I'm pretty sure that I've never claimed that HBD itself is normative. I consider it both true and useful for the purposes of further policy choices, in the same manner that 1+1=2 being true has downstream consequences in the field of economics.

Obviously, HBD is relevant because it can justify or refute a position. I think what you mean is that our "post-modern racism" came first, and we just cling to HBD to justify something we already wanted to believe, and that was partially true at the beginning although probably not in the way that you think...

My politics pre-HBD were probably closest to yours among anyone else in this community, of a broadly libertarian-conservative persuasion. Believe me when I say I understand where you're coming from because I used to think exactly like you in many ways (I know that's insulting, sorry, but I mean it).

My interest in HBD was initially, admittedly, because I saw it as bolstering some pervasive criticisms of Free Market idealism:

  • HBD sinks the theories that persistent wealth inequality and inequality in various social outcomes is driven by market failure, or aftershock effects of racism.
  • HBD provides a strong anti-welfare argument in the presence of open borders (yes, my initial interpretation of HBD pegged it as an argument against Welfare rather than an argument against immigration/open borders).

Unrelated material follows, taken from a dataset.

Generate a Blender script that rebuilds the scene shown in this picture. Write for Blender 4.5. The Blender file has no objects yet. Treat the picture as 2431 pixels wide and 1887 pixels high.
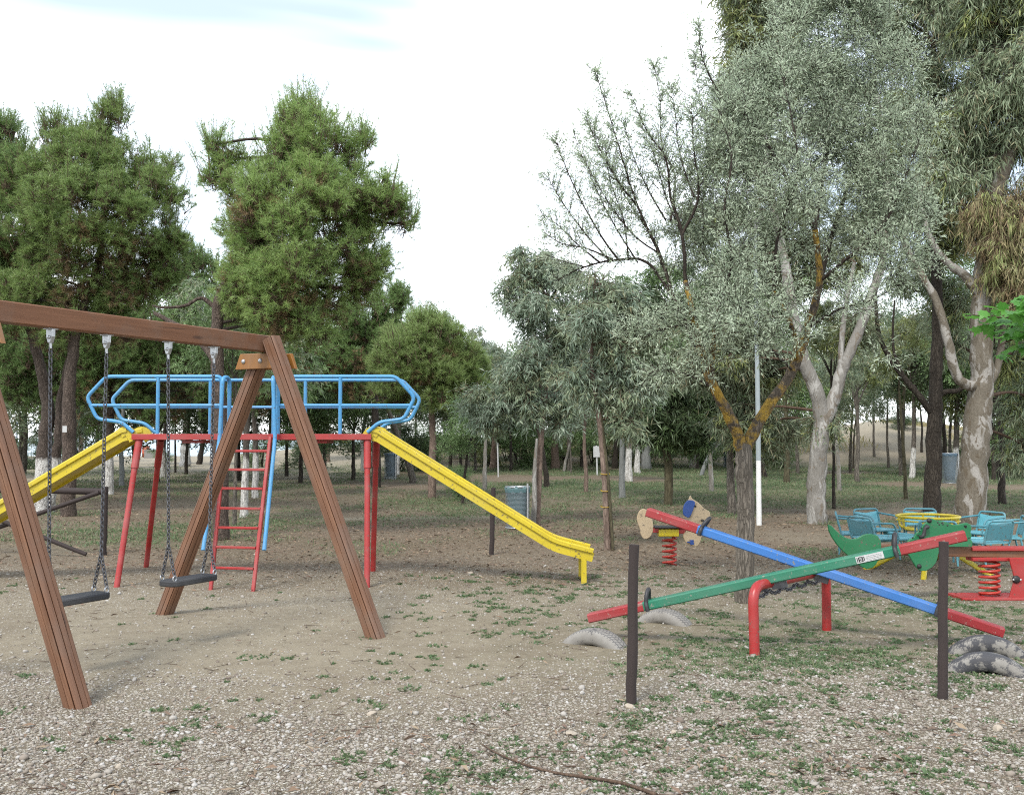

Given that the chorus of Systematic Racism was in a massive crescendo post-2016, HBD sparked my interest because it seemed plausible and to provide the best libertarian-compatible (or so I thought) explanation for those patterns of social behavior.

Of course, though, that didn't last long as @DaseindustriesLtd recently described, accepting HBD as true and taking a few steps beyond questions of economic efficiency quickly led to a broad, systematic collapse of my previously held beliefs (again, which were basically aligned with yours).

On Dissident Right Telegram I recently saw an informal poll with a decent sample size indicating that about 50% of the respondents previously identified as libertarian, so my experience is likely common among those in that sphere.

On one level, you're right that interest in HBD was motivated by an attempt to bolster a political viewpoint, but at the time it was as a defense of moderate system values against the Systematic Racism rhetoric which exploded post-2016, rather than motivated by an a priori desire to be a political dissident, which was unimaginable at the time. I know you don't want to believe that our political beliefs followed our acceptance of HBD rather than the other way around, but that was certainly my personal experience.

Thank you. I despise the subtle consensus-building here about the Imperatives of the Implications of Noticing, but I didn’t have the words to say it.